5. As crianças e os adolescentes estão experimentando mais cedo o álcool, em virtude das propagandas publicitárias e do apelo que se faz em consumir cerveja e outras bebidas?
O álcool entra pela porta de casa. Na maioria das vezes o jovem tem o primeiro consumo com a família. Realmente existe uma minimização do risco do álcool. As pessoas estão vendo a droga apenas como aquilo que é ilícito, enquanto a lícita está em casa. A influência da TV e dos anúncios sem dúvida é grande, pois passa uma visão de que eu só vou ser feliz se eu consumir alguma coisa. E o alvo dos ataques publicitários são justamente os jovens. Uma pesquisa recente mostra que passou de 11 para 21 milhões de litros de cerveja consumidos ao ano. E quem impulsionou esse aumento foram justamente os jovens, inclusive pelas mulheres. Existe o fator da mídia, mas não é só a mídia. Existe o fator permissividade na família também.
6. Quais são as deficiências dos métodos utilizados hoje nas escolas brasileiras?

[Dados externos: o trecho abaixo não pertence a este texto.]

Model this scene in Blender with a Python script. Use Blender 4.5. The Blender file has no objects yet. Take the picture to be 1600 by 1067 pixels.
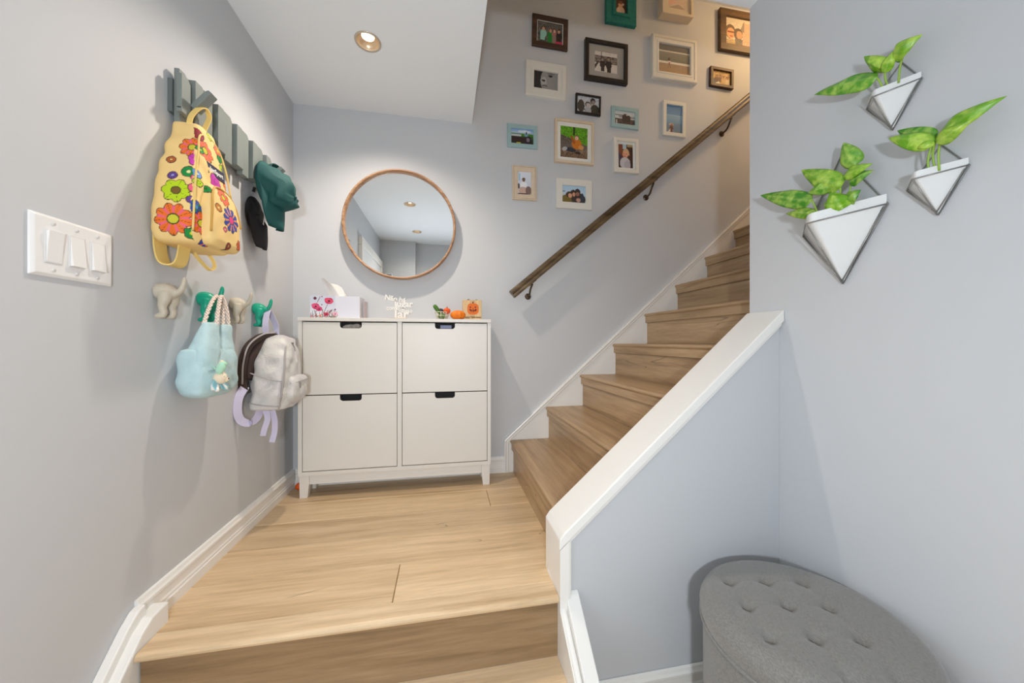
import bpy, bmesh, math, random
import numpy as np
from mathutils import Vector, Matrix
PI = math.pi
sc = bpy.context.scene
C = sc.collection
random.seed(4)

# ------------------------------------------------------------------ camera, world, lights, exposure
cd = bpy.data.cameras.new('camera'); cam = bpy.data.objects.new('camera', cd); C.objects.link(cam)
cd.sensor_width = 36.0; cd.lens = 36.0*553.07/1600.0; cd.clip_start = 0.02
cam.location = (0.8073, -2.0963, 0.7804)
cam.rotation_euler = (PI/2, math.radians(-0.03), -0.1863)
sc.camera = cam

w = bpy.data.worlds.new('world'); sc.world = w; w.use_nodes = True
w.node_tree.nodes['Background'].inputs[0].default_value = (0.75, 0.85, 1.0, 1)
w.node_tree.nodes['Background'].inputs[1].default_value = 0.3

def light(name, kind, loc, energy, color, rot=(0,0,0), **kw):
    l = bpy.data.lights.new(name, kind); l.energy = energy; l.color = color
    for k, v in kw.items(): setattr(l, k, v)
    o = bpy.data.objects.new(name, l); o.location = loc; o.rotation_euler = rot; C.objects.link(o)
    return o
H = 2.065
SPOTS = [(0.481, -0.492), (0.481, -1.40), (0.481, -2.24)]
WARM = (1.0, 0.885, 0.755)
for i, (x, y) in enumerate(SPOTS):
    light('downlight_beam', 'SPOT', (x, y, H-0.012), (48, 7, 14)[i], WARM, (0,0,0),
          spot_size=math.radians(140), spot_blend=0.9, shadow_soft_size=0.025)
# lamp added at the entry door for cool daylight; small flash lamp behind camera
light('entry_fill', 'AREA', (0.06, -2.15, 0.55), 2.2, (0.78, 0.89, 1.0), (0, -PI/2, 0),
      shape='RECTANGLE', size=1.3, size_y=0.8)
light('flash_lamp', 'AREA', (0.77, -2.62, 0.80), 20, (0.86, 0.93, 1.0), (-PI/2, 0, PI),
      shape='RECTANGLE', size=0.10, size_y=0.10)
# lamp on the upper floor at the head of the stairs
light('landing_lamp', 'POINT', (3.10, -0.50, 2.98), 13, (1.0, 0.62, 0.28), shadow_soft_size=0.05)
light('upper_hall_daylight', 'AREA', (4.3, -0.5, 2.55), 2.5, (0.72, 0.86, 1.0), (0, PI/2, 0), shape='RECTANGLE', size=0.4, size_y=0.6)

sc.view_settings.view_transform = 'Standard'; sc.view_settings.look = 'None'
sc.view_settings.gamma = 1.0; sc.view_settings.use_curve_mapping = False
sc.view_settings.exposure = -0.16

# ------------------------------------------------------------------ helpers
def lin(c):
    c = np.asarray(c, float)/255.0
    return np.where(c <= 0.04045, c/12.92, ((c+0.055)/1.055)**2.4)
def rgb(*c): return tuple(float(v) for v in lin(c)) + (1.0,)

def new_mat(name):
    m = bpy.data.materials.new(name); m.use_nodes = True
    nt = m.node_tree; b = nt.nodes['Principled BSDF']
    return m, nt, b
def mat(name, c, rough=0.5, metal=0.0, bump=0.0, bscale=200.0, coat=0.0, var=0.0, vscale=8.0, sheen=0.0, spec=None, trans=0.0):
    m, nt, b = new_mat(name)
    b.inputs['Base Color'].default_value = rgb(*c); b.inputs['Roughness'].default_value = rough
    b.inputs['Metallic'].default_value = metal
    if coat: b.inputs['Coat Weight'].default_value = coat; b.inputs['Coat Roughness'].default_value = 0.1
    if sheen: b.inputs['Sheen Weight'].default_value = sheen
    if spec is not None: b.inputs['Specular IOR Level'].default_value = spec
    if trans: b.inputs['Transmission Weight'].default_value = trans
    tc = nt.nodes.new('ShaderNodeTexCoord')
    if var:
        n = nt.nodes.new('ShaderNodeTexNoise'); n.inputs['Scale'].default_value = vscale; n.inputs['Detail'].default_value = 5
        nt.links.new(tc.outputs['Object'], n.inputs['Vector'])
        mx = nt.nodes.new('ShaderNodeMix'); mx.data_type = 'RGBA'
        mx.inputs[6].default_value = rgb(*[max(0, v*(1-var)) for v in c]); mx.inputs[7].default_value = rgb(*[min(255, v*(1+var*0.6)) for v in c])
        nt.links.new(n.outputs['Fac'], mx.inputs[0]); nt.links.new(mx.outputs[2], b.inputs['Base Color'])
    if bump:
        n = nt.nodes.new('ShaderNodeTexNoise'); n.inputs['Scale'].default_value = bscale; n.inputs['Detail'].default_value = 3
        nt.links.new(tc.outputs['Object'], n.inputs['Vector'])
        bp = nt.nodes.new('ShaderNodeBump'); bp.inputs['Strength'].default_value = bump; bp.inputs['Distance'].default_value = 0.002
        nt.links.new(n.outputs['Fac'], bp.inputs['Height']); nt.links.new(bp.outputs['Normal'], b.inputs['Normal'])
    return m
def emit(name, c, s):
    m, nt, b = new_mat(name)
    b.inputs['Base Color'].default_value = rgb(*c); b.inputs['Emission Color'].default_value = rgb(*c); b.inputs['Emission Strength'].default_value = s
    return m
def vcol_mat(name, rough=0.4, coat=0.0, bump=0.0, bscale=300):
    m, nt, b = new_mat(name)
    a = nt.nodes.new('ShaderNodeAttribute'); a.attribute_name = 'print'
    nt.links.new(a.outputs['Color'], b.inputs['Base Color']); b.inputs['Roughness'].default_value = rough
    b.inputs['Coat Weight'].default_value = coat
    if bump:
        tc = nt.nodes.new('ShaderNodeTexCoord')
        n = nt.nodes.new('ShaderNodeTexNoise'); n.inputs['Scale'].default_value = bscale
        nt.links.new(tc.outputs['Object'], n.inputs['Vector'])
        bp = nt.nodes.new('ShaderNodeBump'); bp.inputs['Strength'].default_value = bump; bp.inputs['Distance'].default_value = 0.002
        nt.links.new(n.outputs['Fac'], bp.inputs['Height']); nt.links.new(bp.outputs['Normal'], b.inputs['Normal'])
    return m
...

Hoje eu vejo que as escolas querem apenas fazer uma palestra de prevenção sobre drogas e acham que cumpriram com o seu papel. Às vezes eu chego para dar palestras aos alunos e vejo que a escola colocou a 7ª e 8ª séries, 1º, 2º e 3º colegial todos na mesma sala, para ocupar somente aquele tempo. As escolas esquecem a importância dos alunos falarem, perguntarem e interagirem com o palestrante. As escolas estão muito focadas numa visão empreendedora, de mercado de trabalho. E estão esquecendo de favorecer o ser humano. E aí, esse ser humano que não fala e que não é ouvido usa droga para aliviar o desconforto. A criança pensa “eu não quero ser advogado, não quero fazer engenharia. Mas eu aprendi que tenho que ser um empreendedor, se não, não serei nada na vida”. A felicidade não está no que eu vou ter, está no que eu sou. Devemos trabalhar as múltiplas habilidades, podemos chamar isso de inteligências múltiplas. E o indivíduo tem tudo isso. Infelizmente o que eu vejo é que, cada vez mais, as escolas estão favorecendo apenas o conhecimento técnico-científico. Às vezes a criança nem aprendeu a ler e a escrever, mas já esta fazendo inglês. Não aprendeu nem a ler e a escrever, mas já tem informática. É papel da escola ensinar ética, cidadania e valores. E não só matemática, português, ciências e história.